Three Exhibits Open at Arts Club Tuesday

BY JUDITH CASS.

THE Arts club, which like other city clubs ceases to be anything but a place in which members give parties during the hectic Christmas holidays, will come back to its own next week.

On Tuesday afternoon there will be a tea to open three interesting exhibitions and there will be two guests of honor. On Wednesday morning there will be an illustrated lecture.

The shows to be seen for the first time at the tea are paintings by Juan Gris, drawings by Pablo Picasso and paintings by Honore Palmer Jr. Gris, who died in 1927, was a young Spaniard who belonged to Picasso's group in Paris. He painted mainly in the abstract, of course. Several of his paintings have been shown at various times at the Arts club, but this is his first one man show in Chicago.

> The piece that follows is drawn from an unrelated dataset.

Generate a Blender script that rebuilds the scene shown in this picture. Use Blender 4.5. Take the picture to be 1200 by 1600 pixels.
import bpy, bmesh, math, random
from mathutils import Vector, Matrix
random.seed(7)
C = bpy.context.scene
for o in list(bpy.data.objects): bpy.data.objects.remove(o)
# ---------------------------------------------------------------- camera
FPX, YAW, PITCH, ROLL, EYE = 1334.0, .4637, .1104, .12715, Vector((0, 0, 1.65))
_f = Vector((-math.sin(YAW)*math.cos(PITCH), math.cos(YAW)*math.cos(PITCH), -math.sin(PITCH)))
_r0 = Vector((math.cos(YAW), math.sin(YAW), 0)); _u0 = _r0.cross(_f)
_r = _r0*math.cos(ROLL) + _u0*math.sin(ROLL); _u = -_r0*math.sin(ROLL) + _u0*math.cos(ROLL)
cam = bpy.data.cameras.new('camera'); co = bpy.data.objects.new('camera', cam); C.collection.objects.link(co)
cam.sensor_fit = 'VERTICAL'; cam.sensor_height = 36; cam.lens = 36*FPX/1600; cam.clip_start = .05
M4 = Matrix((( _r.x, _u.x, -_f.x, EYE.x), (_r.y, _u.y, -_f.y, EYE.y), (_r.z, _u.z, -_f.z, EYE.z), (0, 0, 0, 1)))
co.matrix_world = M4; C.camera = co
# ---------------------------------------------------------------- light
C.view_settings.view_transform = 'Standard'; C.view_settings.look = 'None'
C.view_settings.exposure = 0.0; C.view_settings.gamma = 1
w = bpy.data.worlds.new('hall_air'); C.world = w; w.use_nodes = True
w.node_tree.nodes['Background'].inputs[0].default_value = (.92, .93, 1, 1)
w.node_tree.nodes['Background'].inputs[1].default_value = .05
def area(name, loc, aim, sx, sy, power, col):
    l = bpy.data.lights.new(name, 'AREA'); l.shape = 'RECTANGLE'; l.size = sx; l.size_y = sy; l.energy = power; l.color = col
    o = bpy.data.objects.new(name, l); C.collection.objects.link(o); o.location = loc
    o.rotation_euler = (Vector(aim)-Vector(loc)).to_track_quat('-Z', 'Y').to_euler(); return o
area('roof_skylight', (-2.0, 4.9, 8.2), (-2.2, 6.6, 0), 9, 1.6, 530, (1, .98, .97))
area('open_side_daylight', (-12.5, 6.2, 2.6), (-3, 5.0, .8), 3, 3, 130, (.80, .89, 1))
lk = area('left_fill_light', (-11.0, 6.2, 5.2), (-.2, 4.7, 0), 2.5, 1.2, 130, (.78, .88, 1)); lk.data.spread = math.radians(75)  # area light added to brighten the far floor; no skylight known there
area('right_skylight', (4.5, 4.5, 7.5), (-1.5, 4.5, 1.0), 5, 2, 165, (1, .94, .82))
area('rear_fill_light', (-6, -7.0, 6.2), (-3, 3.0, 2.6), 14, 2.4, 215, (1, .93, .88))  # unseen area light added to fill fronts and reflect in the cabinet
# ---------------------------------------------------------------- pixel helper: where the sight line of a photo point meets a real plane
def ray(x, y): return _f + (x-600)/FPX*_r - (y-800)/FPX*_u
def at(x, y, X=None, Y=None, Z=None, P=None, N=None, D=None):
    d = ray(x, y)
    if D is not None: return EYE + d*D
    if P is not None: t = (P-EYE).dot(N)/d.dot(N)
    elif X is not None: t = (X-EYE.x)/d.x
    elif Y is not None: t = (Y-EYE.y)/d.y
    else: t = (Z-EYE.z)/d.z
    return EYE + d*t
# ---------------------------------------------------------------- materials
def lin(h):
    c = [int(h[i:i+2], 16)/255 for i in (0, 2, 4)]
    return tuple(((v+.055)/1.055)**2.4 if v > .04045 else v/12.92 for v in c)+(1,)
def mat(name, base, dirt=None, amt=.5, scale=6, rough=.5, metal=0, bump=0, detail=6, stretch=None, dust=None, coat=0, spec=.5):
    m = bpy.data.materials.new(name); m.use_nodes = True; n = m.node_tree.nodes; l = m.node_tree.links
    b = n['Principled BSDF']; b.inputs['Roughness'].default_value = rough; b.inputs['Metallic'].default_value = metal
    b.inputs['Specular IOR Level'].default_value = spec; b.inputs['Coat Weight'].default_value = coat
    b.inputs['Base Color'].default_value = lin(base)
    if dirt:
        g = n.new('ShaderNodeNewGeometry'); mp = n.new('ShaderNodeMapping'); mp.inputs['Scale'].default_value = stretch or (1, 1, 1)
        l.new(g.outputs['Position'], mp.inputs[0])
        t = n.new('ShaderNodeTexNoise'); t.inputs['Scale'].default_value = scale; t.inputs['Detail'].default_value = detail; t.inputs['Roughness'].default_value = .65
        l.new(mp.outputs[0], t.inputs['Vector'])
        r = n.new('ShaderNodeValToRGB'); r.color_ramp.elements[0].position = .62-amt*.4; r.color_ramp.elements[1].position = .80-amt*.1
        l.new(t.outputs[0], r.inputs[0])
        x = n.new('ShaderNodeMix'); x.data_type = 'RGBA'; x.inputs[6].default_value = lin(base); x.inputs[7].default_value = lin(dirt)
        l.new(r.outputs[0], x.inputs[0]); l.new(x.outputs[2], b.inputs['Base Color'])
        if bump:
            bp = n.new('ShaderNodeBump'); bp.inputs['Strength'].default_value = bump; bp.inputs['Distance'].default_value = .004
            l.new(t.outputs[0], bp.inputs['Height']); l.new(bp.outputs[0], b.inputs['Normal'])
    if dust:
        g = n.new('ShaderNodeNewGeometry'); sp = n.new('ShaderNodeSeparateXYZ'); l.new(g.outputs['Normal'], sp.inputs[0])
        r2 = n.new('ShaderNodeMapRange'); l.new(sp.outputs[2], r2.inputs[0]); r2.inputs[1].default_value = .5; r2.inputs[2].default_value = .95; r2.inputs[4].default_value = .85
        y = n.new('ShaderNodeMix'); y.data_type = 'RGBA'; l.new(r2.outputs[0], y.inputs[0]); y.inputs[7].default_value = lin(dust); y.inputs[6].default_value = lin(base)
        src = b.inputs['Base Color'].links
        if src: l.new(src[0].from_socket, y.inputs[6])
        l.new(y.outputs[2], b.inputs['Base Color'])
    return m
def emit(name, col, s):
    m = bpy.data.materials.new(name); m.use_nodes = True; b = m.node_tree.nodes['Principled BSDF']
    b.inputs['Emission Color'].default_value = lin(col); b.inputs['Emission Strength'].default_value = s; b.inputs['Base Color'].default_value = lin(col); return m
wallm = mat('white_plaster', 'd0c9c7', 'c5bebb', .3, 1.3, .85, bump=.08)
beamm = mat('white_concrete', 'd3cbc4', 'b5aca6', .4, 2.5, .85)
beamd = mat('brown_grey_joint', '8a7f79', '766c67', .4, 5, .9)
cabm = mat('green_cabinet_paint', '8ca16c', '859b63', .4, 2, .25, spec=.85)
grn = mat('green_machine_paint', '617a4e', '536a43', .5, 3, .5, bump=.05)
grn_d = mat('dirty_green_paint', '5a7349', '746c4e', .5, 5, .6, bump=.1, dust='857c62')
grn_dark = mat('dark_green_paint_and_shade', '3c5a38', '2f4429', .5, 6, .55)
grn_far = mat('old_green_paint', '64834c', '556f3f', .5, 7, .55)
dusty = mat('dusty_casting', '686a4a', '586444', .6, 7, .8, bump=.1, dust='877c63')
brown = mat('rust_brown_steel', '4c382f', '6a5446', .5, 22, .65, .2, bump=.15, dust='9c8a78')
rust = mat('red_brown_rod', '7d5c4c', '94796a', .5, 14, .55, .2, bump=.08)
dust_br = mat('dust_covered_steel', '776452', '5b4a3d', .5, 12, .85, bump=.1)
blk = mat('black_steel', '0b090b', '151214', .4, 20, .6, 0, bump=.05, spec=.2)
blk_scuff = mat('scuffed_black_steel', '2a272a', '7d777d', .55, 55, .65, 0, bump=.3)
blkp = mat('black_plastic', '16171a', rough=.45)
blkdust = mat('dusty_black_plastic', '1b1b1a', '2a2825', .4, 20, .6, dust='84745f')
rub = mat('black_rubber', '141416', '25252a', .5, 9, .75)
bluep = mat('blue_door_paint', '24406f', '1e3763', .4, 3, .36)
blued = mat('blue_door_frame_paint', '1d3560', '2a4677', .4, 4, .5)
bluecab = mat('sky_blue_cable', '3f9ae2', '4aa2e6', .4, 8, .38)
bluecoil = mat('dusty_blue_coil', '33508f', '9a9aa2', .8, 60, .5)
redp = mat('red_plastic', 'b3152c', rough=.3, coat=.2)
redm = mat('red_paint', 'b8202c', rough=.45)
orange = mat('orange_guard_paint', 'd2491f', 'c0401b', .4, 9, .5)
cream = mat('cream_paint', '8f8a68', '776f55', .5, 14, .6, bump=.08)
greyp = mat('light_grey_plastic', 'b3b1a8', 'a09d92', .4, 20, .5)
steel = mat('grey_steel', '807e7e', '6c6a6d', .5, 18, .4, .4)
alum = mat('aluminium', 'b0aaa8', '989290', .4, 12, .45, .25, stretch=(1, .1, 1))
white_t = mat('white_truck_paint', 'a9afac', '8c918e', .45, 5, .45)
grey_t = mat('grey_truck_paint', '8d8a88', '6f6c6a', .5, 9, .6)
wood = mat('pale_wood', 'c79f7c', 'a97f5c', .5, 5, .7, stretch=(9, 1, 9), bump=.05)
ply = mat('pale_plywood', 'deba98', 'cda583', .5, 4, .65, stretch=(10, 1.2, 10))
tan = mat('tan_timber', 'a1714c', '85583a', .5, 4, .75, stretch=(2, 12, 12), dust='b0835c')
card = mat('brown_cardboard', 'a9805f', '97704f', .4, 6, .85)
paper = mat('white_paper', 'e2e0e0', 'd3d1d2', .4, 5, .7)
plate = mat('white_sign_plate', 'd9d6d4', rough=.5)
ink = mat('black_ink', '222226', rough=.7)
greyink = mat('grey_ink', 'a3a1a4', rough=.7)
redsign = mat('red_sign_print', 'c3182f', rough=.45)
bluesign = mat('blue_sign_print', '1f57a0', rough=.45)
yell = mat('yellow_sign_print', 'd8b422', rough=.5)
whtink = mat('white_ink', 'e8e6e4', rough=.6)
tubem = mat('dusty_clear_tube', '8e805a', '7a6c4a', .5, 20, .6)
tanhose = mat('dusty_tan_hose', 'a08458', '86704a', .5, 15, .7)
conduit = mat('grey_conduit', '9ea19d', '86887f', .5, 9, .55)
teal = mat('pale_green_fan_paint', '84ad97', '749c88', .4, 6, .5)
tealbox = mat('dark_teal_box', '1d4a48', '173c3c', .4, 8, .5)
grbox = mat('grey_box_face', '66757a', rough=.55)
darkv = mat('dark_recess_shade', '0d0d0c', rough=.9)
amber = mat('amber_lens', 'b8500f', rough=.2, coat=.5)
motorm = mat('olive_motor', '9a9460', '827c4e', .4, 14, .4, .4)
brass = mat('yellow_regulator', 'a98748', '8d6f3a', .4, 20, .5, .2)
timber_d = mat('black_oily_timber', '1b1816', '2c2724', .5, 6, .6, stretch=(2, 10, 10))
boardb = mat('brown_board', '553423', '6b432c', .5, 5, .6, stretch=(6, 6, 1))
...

Junior Chryslers Will Be Guests.

The Picasso drawings are from the collection of Walter P. Chrysler Jr. Mr. and Mrs. Chrysler are coming from their home in New York for the tea. This is not the first time the young connoisseur of modern art has been the especial guest at an Arts club tea. He was here just two years ago when works from his collection were shown in the club galleries. There was no Mrs. Chrysler then, however, for Miss Peggy Sykes of New York and Mr. Chrysler were not married until last April.

The paintings of the late Mr. Palmer, who died at the age of 29 last February, will be of unusual interest to Chicagoans, for the only works of his that they have seen heretofore are the murals in the main bar of the Palmer House. He did have a successful show in New York several years ago. Mr. and Mrs. Honore Palmer Sr. are at their winter home in Sarasota, Fla., and it is doubtful if they will be here for the tea next week.

The lecture Wednesday morning will be given by a Frenchman although his name, Charles Sterling, sounds much more English or American than French. His subject will be "The Development of Portrait Paintings from Fouquet to Cezanne." He is an attaché of the picture department of the Louvre and is a well-known art critic in France.